Los decretos migratorios anunciados por Barack Obama hace unos días
constituyen el paso más importante en ese ámbito desde la ley
Simpson-Rodino de 1986. Representan el avance más trascendente en la
agenda bilateral México-Estados Unidos en muchos años, quizás desde el
rescate norteamericano de la economía mexicana en 1995. Por fin la
migración vuelve al lugar central en la agenda bilateral, de donde fue
desterrada por la necedad guerrera de Calderón y la timidez e
indiferencia de Peña Nieto.
Los decretos disponen que cualquier
persona que haya entrado a EU hace más de cinco años y tenga un hijo
norteamericano o residente permanente no será deportado, podrá trabajar
legalmente, entrar y salir del país, y acceder a algunos servicios del
menguado Estado asistencial estadunidense.

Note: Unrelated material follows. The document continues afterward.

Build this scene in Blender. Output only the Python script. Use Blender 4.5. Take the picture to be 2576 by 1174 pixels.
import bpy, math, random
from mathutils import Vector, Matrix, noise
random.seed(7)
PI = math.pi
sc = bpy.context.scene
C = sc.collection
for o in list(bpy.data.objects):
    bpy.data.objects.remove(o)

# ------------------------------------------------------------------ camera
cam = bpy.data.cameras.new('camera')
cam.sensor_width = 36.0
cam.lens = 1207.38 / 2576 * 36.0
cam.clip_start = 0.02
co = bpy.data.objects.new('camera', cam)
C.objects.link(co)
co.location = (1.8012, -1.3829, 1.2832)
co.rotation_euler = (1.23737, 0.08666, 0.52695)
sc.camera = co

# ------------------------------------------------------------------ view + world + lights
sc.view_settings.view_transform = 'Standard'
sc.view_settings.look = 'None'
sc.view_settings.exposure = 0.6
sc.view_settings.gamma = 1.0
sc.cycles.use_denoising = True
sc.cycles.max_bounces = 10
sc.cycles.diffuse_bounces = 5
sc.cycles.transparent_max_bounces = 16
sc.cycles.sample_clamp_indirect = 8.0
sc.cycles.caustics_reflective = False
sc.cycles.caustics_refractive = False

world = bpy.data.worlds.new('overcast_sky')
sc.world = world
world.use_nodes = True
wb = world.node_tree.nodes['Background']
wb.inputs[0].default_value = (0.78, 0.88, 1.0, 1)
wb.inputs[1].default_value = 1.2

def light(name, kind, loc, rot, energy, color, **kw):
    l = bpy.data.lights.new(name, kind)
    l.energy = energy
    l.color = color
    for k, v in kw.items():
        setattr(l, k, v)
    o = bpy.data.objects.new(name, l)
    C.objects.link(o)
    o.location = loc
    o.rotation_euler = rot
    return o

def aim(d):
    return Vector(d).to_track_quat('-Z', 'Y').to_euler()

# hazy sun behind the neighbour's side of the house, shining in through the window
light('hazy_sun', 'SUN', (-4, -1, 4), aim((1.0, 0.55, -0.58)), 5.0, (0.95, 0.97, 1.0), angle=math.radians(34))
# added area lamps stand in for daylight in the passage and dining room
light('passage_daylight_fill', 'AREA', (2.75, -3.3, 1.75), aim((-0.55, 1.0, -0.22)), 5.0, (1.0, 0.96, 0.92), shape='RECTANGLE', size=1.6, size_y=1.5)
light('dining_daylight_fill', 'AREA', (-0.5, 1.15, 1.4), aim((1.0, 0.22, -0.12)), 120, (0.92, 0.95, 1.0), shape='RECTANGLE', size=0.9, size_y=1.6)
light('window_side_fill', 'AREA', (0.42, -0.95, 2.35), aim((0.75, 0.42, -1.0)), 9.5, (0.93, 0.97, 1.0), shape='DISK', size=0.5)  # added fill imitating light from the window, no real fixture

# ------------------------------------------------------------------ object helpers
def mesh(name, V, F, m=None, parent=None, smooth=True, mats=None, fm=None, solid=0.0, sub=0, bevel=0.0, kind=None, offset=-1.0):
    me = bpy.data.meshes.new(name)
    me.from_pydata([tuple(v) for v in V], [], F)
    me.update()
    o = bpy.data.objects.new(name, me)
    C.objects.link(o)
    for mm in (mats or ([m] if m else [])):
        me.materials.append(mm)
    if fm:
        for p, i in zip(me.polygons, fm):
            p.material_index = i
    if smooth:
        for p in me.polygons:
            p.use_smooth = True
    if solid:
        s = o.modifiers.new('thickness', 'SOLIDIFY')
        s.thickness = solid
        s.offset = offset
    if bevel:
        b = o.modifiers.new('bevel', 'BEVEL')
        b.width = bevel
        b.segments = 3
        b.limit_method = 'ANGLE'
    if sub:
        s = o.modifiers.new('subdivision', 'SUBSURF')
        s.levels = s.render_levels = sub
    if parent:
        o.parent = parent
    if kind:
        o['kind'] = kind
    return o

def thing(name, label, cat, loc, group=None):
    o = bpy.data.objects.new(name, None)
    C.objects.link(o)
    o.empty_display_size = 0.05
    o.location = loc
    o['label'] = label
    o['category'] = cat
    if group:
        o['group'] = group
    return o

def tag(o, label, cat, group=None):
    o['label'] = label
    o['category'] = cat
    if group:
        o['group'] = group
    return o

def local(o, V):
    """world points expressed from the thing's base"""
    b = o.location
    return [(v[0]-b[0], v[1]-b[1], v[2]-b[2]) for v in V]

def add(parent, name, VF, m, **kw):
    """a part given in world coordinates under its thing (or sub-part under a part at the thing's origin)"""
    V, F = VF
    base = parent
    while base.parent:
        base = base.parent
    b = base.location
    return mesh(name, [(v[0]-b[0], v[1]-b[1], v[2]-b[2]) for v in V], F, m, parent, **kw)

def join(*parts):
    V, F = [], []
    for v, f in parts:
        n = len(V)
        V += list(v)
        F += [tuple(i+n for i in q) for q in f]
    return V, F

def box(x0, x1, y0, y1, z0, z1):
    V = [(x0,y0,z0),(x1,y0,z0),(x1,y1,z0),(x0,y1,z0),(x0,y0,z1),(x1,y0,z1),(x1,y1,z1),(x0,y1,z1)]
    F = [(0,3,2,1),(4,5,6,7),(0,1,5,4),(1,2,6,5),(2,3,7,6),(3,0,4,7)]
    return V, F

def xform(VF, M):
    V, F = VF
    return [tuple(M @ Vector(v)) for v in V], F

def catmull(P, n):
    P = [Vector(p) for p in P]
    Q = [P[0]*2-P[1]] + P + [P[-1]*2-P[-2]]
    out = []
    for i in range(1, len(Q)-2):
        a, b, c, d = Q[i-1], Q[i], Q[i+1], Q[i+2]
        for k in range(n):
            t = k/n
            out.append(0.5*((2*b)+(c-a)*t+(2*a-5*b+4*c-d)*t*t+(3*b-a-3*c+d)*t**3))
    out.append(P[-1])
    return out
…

Asimismo, se extiende la edad
para beneficiarse del decreto anterior (DACA), que legalizaba la
estancia de indocumentados que llegaron a Estados Unidos como menores de
edad. Entre ambas medidas, cinco millones de personas podrán
regularizar su situación migratoria, por lo menos durante tres años,
pero ningún sucesor de Obama se atreverá a revertir la decisión.
De
los cinco millones, más de tres son mexicanos, aunque no se sabe con
precisión cuantos presentarán su solicitud. Algunos pueden temer ser
rechazados y que la información entregada sea utilizada en su contra. Si
el programa funciona bien, más de la mitad de los mexicanos sin papeles
en Estados Unidos dejarán su lugar en las sombras y vivirán ya con
tranquilidad en el país donde decidieron buscar un empleo mejor
remunerado que en México.
El acontecimiento suscita varias
reflexiones. Primero, la decisión de Obama muestra que sí era factible
legalizar a un buen número de "ilegales", de una manera u otra. No se
trataba de una quimera, ni de un engaño. Se puede lamentar que Obama se
haya tardado seis años, y que lo hiciera de modo restringido
(abandonando un programa especial para trabajadores del campo, por
ejemplo). Pero no de la realidad del cambio.
En segundo lugar,
este paso es el resultado de la lucha e insistencia de activistas,
legisladores, comentaristas y, a ratos, de gobiernos de países
emisores, que finalmente pesaron más que el conservadurismo
norteamericano. Pero la batalla no ha terminado, y los años
transcurridos desde 2001, cuando comenzó, muestran la magnitud de la
oposición.
De allí la tercera reflexión. México puede y debe hacer
mucho más. Ya Obama nos obligó a descartar las tonterías del "respeto
por un asunto interno de EU": él o Biden se reunieron con los
centroamericanos y México en Guatemala y Washington; habló por teléfono
con Enrique Peña Nieto para conversar del tema la semana pasada y
amarrar una mini-visita del mexicano a la capital de EU —por fin— a
principios de enero; la semana entrante viaja a México el secretario de
Seguridad Interna de EU para hablar de lo mismo.
A pesar de ser
relegada —lamentablemente— al gabinete "clase perro" (en lugar del de
primera, de solo cuatro asientos), la Secretaría de Relaciones
Exteriores se ha preparado medianamente bien para asistir a los
paisanos. Su apoyo será crucial: actas de nacimiento, matrículas de
identidad, documentos probatorios de estancia en EU, asesoría legal y
hasta lingüística para llenar formularios. Pero necesita más personal,
más presupuesto y más apoyo político presidencial. Porque el tema es
todo menos que un asunto interno de Estados Unidos.